Cremonini: “Alaska Baby una rinascita”
Nei testi si percepiscono il dolore, le ferite e la sofferenza che stanno dietro la rinascita…
«L’amore qui non è dialogo con un’altra persona ma con un me stesso alla ricerca del coraggio di ritrovare la speranza nell’amore. Mi sono messo in discussione, ho abbattuto quelle maschere che si accumulano come alibi. C’è dolore nel disco, ma è liberatorio. Ogni ostacolo risulta abbattuto, ma si sente la fatica necessaria ad abbatterlo».
[…] Su «Aurore boreali» con Elisa canta «ho perso la luce che avevo dentro»…
«Mi sentivo perso, avevo bisogno ritrovare intimità con me stesso. L’ossessione dell’immagine ci fa dimenticare che sei vivo non per ciò che vedi o che dicono di te ma per quello che hai vissuto».
C’è un brano che si chiama «Ragazze facili»: le daranno del machista.
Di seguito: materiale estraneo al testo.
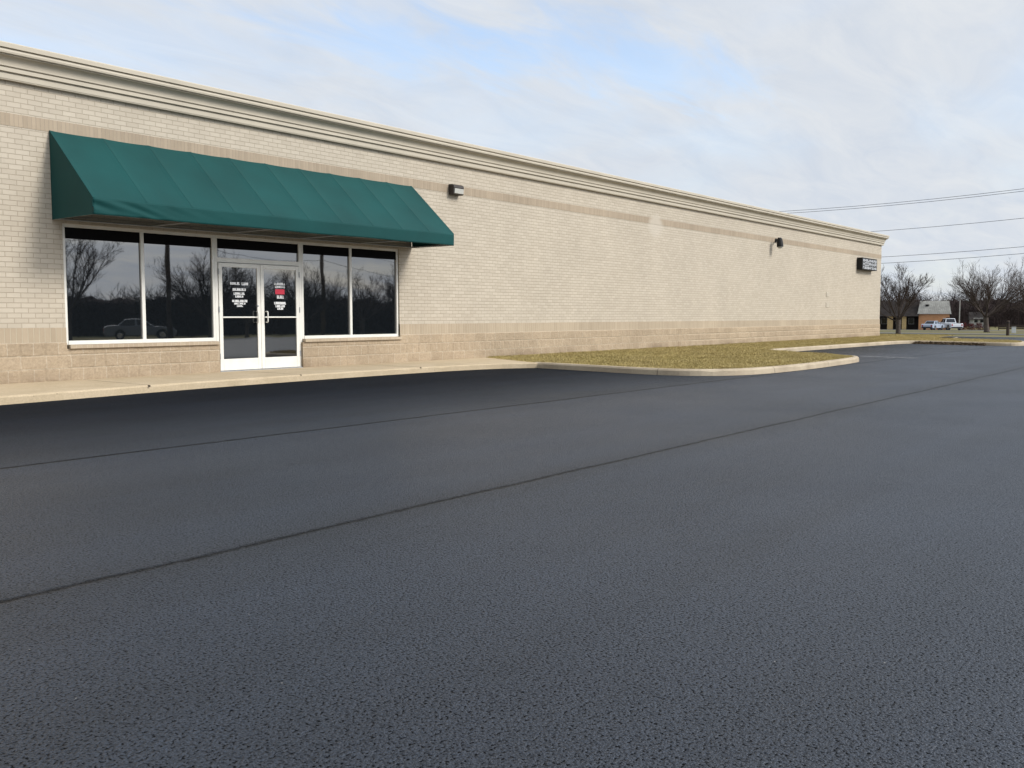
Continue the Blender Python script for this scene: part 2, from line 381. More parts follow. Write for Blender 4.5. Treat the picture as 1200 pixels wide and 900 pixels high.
# walk in front of the storefront
WALK = [(-8, -3.6), (2, -2.9), (6, -2.55), (10.1, -2.0), (15.6, -1.95), (17.6, -2.25), (18.3, -2.62), (18.62, -2.9)]
LAWN_OUT = [(18.62, -2.75), (18.32, -4.6), (18.02, -6.2), (18.1, -7.2), (18.75, -7.98), (19.95, -8.32), (22.3, -8.42), (25, -8.30), (26.6, -8.18), (27.4, -7.9), (27.95, -7.3), (28.7, -6.4), (29.5, -5.2), (30.1, -4.2), (30.9, -3.85), (33, -3.85), (38, -3.95), (44, -4.1), (45.2, -4.35), (45.45, -5), (44.9, -7.0), (44.35, -8.3), (44.6, -9.0), (45.6, -9.15), (48.4, -8.6), (50, -7.7), (51.5, -5), (52.6, -3.9), (55, -3.6), (59, -3.5), (60, -2.9), (60.3, -1), (60.3, 24)]
def chaikin(p, n=2):
    for _ in range(n):
        q = [p[0]]
        for a, b in zip(p[:-1], p[1:]):
            q.append((a[0]*.75+b[0]*.25, a[1]*.75+b[1]*.25)); q.append((a[0]*.25+b[0]*.75, a[1]*.25+b[1]*.75))
        q.append(p[-1]); p = q
    return p
def offset(p, d):
    out = []
    for k in range(len(p)):
        a = Vector(p[max(k-1, 0)]); b = Vector(p[min(k+1, len(p)-1)]); t = (b-a).normalized()
        out.append((p[k][0] - t.y*d, p[k][1] + t.x*d))
    return out
def poly_fill(poly, z, name, mat):
    bm = bmesh.new(); vs = [bm.verts.new((x, y, z)) for x, y in poly]
    es = [bm.edges.new((vs[i], vs[(i+1) % len(vs)])) for i in range(len(vs))]
    bmesh.ops.triangle_fill(bm, edges=es, use_beauty=True)
    for f in bm.faces:
        if f.normal.z < 0: f.normal_flip()
    me = bpy.data.meshes.new(name); bm.to_mesh(me); bm.free(); me.materials.append(mat)
    o = bpy.data.objects.new(name, me); COL.objects.link(o); return o
def resample(p, step):
    out = [p[0]]; 
    for a, b in zip(p[:-1], p[1:]):
        L_ = math.dist(a, b); n = max(1, int(round(L_/step)))
        for k in range(1, n+1): out.append((a[0]+(b[0]-a[0])*k/n, a[1]+(b[1]-a[1])*k/n))
    return out
rng = random.Random(5)
def jit_path(path, amp):
    return [(x+rng.uniform(-amp, amp), y+rng.uniform(-amp, amp)) for x, y in path]
wp = resample(chaikin(WALK, 2), .25)
# walk: top sheet, rounded nose, face; chipped here and there, with joints cut across every few metres
nose = []
inner = offset(wp, .035)
mb = MB()
rows = []
for k, ((x, y), (xi, yi)) in enumerate(zip(wp, inner)):
    c = rng.uniform(0, .006) if rng.random() > .12 else rng.uniform(.01, .03)
    rows.append([(x, y, -.05), (x+rng.uniform(-.004, .004), y+rng.uniform(-.004, .004), .105-c), (x*.7+xi*.3, y*.7+yi*.3, .122-c*.6), (xi, yi, .130-c*.2), (xi+(1.6 if k == len(wp)-1 else .9*max(0, (xi-17.6))), -.0, .13)])
mb.grid(rows)
# end of the walk against the lawn
sw = mb.build('sidewalk', M['walk'], fix=True); tag(sw, kind='structure')
jm = MB()
for xj in (4.0, 8.6, 12.0, 15.4):
    ys = min(y for x, y in wp if abs(x-xj) < .3)
    jm.box(xj-.006, xj+.006, ys-.004, -.02, .10, .1315)
tag(jm.build('sidewalk_joint', simple('joint_dirt', (.12, .095, .07), .95)), kind='structure')

kp = resample(chaikin(LAWN_OUT, 2), .3)
ki = [offset(kp, d) for d in (.02, .055, .15, .165)]
mb = MB(); rows = []
for k, (x, y) in enumerate(kp):
    c = rng.uniform(0, .005) if rng.random() > .1 else rng.uniform(.008, .025)
    q = min(max((51.0-x)/2.0, 0.0), 1.0) if k > len(kp)*.45 else 1.0
    q = max(q, .08)
    rows.append([(x, y, -.06), (*ki[0][k], (.105-c)*q), (*ki[1][k], (.140-c)*q), (*ki[2][k], .143*q), (*ki[3][k], .06*q)])
mb.grid(rows)
tag(mb.build('lawn_kerb', M['kerb']), kind='structure')
jm = MB()
acc = 0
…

«Ho usato coscientemente quell’immagine. Il protagonista, potrei essere io, passa dall’essere uno dalla vita dissoluta al sentirsi migliore davanti al sorriso di una donna. È una canzone di redenzione. Ma per redimersi devi dare un nome al diavolo».
[…] Il primo singolo «Ora che non ho più te», oltre a essere numero 1 nelle radio da sei settimane, ma era prevedibile vista la sua storia, è anche sul podio dello streaming dove gli artisti over 40 non hanno diritto di cittadinanza. E in più con Pinguini, Olly, Alfa e Achille Lauro, tenete il rap fuori dai primi cinque posti…
«È un processo, iniziato da tempo in America dove i dischi di quest’anno sono stati quelli di Beyoncé, Taylor Swift e Billie Eilish, che arriva di riflesso da noi perché le multinazionali dello streaming vanno in quella direzione. Resta da vedere se il nostro pop sarà all’altezza».